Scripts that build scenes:

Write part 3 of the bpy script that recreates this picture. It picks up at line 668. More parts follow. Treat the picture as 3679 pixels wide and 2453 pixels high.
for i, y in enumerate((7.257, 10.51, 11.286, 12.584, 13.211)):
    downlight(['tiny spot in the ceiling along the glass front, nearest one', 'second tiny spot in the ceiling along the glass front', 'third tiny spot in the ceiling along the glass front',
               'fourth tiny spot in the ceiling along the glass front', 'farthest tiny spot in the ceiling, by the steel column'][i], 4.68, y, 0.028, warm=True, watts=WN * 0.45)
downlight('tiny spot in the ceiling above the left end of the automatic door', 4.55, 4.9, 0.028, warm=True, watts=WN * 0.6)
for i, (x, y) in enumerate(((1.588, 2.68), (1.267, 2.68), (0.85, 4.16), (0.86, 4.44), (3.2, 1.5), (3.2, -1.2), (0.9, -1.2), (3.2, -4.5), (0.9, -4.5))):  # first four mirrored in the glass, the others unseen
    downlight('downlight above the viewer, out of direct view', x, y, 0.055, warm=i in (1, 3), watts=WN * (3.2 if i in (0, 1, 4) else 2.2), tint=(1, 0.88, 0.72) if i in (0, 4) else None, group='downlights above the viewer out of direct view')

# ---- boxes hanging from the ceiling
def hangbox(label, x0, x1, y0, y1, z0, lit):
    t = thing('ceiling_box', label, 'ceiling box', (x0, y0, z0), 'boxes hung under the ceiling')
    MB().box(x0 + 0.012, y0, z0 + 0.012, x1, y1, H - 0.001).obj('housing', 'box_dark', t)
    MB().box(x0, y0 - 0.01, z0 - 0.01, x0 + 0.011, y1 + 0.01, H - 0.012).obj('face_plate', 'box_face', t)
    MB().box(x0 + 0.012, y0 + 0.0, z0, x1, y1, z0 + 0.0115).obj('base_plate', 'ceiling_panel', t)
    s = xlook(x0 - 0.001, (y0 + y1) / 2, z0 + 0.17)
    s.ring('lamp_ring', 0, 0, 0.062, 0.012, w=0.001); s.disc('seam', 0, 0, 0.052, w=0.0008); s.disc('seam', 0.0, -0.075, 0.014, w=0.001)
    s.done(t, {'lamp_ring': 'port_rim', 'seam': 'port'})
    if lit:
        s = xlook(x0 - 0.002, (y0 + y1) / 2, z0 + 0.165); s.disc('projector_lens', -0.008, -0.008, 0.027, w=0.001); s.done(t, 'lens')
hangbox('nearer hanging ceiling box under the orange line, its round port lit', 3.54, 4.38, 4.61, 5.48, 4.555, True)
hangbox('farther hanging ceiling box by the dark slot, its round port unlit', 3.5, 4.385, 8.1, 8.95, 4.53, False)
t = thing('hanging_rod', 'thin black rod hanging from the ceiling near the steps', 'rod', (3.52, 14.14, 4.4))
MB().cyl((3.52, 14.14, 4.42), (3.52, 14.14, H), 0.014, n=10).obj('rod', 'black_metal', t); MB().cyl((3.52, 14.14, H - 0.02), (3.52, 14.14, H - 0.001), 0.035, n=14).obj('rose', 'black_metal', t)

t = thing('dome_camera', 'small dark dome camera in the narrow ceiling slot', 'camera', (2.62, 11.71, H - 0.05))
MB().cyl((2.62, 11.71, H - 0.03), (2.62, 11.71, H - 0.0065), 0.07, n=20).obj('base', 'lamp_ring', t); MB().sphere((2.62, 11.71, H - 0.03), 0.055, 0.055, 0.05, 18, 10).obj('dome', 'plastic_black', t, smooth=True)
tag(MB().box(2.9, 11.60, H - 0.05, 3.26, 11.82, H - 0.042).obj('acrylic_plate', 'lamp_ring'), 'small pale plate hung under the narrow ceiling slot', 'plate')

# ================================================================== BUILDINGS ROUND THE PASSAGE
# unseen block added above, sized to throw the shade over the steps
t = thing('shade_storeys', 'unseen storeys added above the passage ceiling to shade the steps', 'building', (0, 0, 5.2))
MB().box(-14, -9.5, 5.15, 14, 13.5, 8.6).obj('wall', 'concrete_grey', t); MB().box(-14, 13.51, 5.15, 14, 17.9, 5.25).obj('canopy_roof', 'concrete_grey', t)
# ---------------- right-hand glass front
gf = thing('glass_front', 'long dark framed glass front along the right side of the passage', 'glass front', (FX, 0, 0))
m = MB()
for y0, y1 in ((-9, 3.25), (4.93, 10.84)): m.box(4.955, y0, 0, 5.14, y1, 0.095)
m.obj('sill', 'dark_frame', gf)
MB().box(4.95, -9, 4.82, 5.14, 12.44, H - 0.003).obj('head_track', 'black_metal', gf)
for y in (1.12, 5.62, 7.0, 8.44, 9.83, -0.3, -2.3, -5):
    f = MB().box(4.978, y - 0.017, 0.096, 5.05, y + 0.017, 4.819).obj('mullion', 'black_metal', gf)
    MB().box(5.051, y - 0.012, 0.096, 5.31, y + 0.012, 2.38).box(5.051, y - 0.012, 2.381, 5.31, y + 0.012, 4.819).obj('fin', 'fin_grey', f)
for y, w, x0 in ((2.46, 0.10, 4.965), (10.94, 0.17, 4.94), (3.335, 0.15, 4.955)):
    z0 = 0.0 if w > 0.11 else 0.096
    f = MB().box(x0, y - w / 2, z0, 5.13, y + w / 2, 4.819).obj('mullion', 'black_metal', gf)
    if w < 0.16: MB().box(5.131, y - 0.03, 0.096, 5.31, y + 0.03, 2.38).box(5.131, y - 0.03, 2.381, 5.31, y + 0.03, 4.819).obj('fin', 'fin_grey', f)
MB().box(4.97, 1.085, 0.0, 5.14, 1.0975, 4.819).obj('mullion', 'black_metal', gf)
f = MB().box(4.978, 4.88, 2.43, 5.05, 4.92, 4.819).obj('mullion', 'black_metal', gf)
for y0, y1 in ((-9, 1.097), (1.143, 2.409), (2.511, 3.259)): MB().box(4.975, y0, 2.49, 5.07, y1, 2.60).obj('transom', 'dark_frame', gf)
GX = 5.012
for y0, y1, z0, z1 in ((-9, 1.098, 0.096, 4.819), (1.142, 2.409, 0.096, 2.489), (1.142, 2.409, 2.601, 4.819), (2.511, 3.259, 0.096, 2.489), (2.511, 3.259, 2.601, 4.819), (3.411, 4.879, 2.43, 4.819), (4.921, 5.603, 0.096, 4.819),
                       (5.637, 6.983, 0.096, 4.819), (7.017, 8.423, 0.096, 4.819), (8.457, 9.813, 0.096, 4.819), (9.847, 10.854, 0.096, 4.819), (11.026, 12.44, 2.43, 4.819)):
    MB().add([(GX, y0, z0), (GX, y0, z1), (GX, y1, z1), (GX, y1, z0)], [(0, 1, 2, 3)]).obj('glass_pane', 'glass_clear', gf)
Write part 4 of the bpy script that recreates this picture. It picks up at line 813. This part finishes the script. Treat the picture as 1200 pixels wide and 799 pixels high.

• **DIRECTIVE**: List all lines above in which the string "this" appears.

• **EXERCISE RESULT**:
Write part 3 of the bpy script that recreates this picture. It picks up at line 668. More parts follow. Treat the picture as 3679 pixels wide and 2453 pixels high.
Write part 4 of the bpy script that recreates this picture. It picks up at line 813. This part finishes the script. Treat the picture as 1200 pixels wide and 799 pixels high.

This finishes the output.